==== DATA EXCERPT ====
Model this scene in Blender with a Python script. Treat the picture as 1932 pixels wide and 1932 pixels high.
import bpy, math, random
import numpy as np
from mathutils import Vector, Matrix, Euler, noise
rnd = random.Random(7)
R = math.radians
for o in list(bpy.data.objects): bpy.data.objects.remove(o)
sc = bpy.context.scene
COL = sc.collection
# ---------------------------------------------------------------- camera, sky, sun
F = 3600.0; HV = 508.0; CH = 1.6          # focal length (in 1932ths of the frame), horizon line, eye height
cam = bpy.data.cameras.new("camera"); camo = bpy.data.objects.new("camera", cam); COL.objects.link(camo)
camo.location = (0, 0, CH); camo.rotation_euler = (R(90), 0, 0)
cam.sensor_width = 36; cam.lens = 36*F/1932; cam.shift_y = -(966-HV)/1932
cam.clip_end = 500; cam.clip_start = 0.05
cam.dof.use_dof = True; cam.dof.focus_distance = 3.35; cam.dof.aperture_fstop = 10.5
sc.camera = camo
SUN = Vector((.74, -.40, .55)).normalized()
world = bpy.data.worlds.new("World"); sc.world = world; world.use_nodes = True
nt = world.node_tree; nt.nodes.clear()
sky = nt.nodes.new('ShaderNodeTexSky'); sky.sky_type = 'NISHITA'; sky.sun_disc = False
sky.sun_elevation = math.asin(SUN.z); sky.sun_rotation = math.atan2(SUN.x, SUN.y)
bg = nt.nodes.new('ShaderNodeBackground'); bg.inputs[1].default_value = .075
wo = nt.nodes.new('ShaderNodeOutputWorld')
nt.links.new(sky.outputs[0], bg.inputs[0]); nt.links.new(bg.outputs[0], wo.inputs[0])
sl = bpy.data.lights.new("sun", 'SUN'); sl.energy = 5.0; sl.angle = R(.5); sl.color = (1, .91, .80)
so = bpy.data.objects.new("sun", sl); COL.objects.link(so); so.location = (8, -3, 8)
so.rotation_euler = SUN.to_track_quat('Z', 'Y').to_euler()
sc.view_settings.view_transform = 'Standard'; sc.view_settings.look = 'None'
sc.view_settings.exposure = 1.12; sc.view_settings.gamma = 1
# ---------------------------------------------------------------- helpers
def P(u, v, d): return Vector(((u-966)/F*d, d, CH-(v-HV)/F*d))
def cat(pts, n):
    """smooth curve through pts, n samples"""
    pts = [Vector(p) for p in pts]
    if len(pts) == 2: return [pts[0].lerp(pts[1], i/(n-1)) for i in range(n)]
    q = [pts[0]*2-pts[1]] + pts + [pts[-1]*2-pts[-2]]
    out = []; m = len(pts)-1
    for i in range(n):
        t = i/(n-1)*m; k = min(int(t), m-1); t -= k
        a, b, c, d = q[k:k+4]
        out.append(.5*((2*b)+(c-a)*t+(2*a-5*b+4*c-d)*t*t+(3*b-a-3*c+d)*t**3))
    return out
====
- [TASK DIRECTIONS]:
Write out the material from the first line to the last, exactly.

- [RESULT]:
Model this scene in Blender with a Python script. Treat the picture as 1932 pixels wide and 1932 pixels high.
import bpy, math, random
import numpy as np
from mathutils import Vector, Matrix, Euler, noise
rnd = random.Random(7)
R = math.radians
for o in list(bpy.data.objects): bpy.data.objects.remove(o)
sc = bpy.context.scene
COL = sc.collection
# ---------------------------------------------------------------- camera, sky, sun
F = 3600.0; HV = 508.0; CH = 1.6          # focal length (in 1932ths of the frame), horizon line, eye height
cam = bpy.data.cameras.new("camera"); camo = bpy.data.objects.new("camera", cam); COL.objects.link(camo)
camo.location = (0, 0, CH); camo.rotation_euler = (R(90), 0, 0)
cam.sensor_width = 36; cam.lens = 36*F/1932; cam.shift_y = -(966-HV)/1932
cam.clip_end = 500; cam.clip_start = 0.05
cam.dof.use_dof = True; cam.dof.focus_distance = 3.35; cam.dof.aperture_fstop = 10.5
sc.camera = camo
SUN = Vector((.74, -.40, .55)).normalized()
world = bpy.data.worlds.new("World"); sc.world = world; world.use_nodes = True
nt = world.node_tree; nt.nodes.clear()
sky = nt.nodes.new('ShaderNodeTexSky'); sky.sky_type = 'NISHITA'; sky.sun_disc = False
sky.sun_elevation = math.asin(SUN.z); sky.sun_rotation = math.atan2(SUN.x, SUN.y)
bg = nt.nodes.new('ShaderNodeBackground'); bg.inputs[1].default_value = .075
wo = nt.nodes.new('ShaderNodeOutputWorld')
nt.links.new(sky.outputs[0], bg.inputs[0]); nt.links.new(bg.outputs[0], wo.inputs[0])
sl = bpy.data.lights.new("sun", 'SUN'); sl.energy = 5.0; sl.angle = R(.5); sl.color = (1, .91, .80)
so = bpy.data.objects.new("sun", sl); COL.objects.link(so); so.location = (8, -3, 8)
so.rotation_euler = SUN.to_track_quat('Z', 'Y').to_euler()
sc.view_settings.view_transform = 'Standard'; sc.view_settings.look = 'None'
sc.view_settings.exposure = 1.12; sc.view_settings.gamma = 1
# ---------------------------------------------------------------- helpers
def P(u, v, d): return Vector(((u-966)/F*d, d, CH-(v-HV)/F*d))
def cat(pts, n):
    """smooth curve through pts, n samples"""
    pts = [Vector(p) for p in pts]
    if len(pts) == 2: return [pts[0].lerp(pts[1], i/(n-1)) for i in range(n)]
    q = [pts[0]*2-pts[1]] + pts + [pts[-1]*2-pts[-2]]
    out = []; m = len(pts)-1
    for i in range(n):
        t = i/(n-1)*m; k = min(int(t), m-1); t -= k
        a, b, c, d = q[k:k+4]
        out.append(.5*((2*b)+(c-a)*t+(2*a-5*b+4*c-d)*t*t+(3*b-a-3*c+d)*t**3))
    return out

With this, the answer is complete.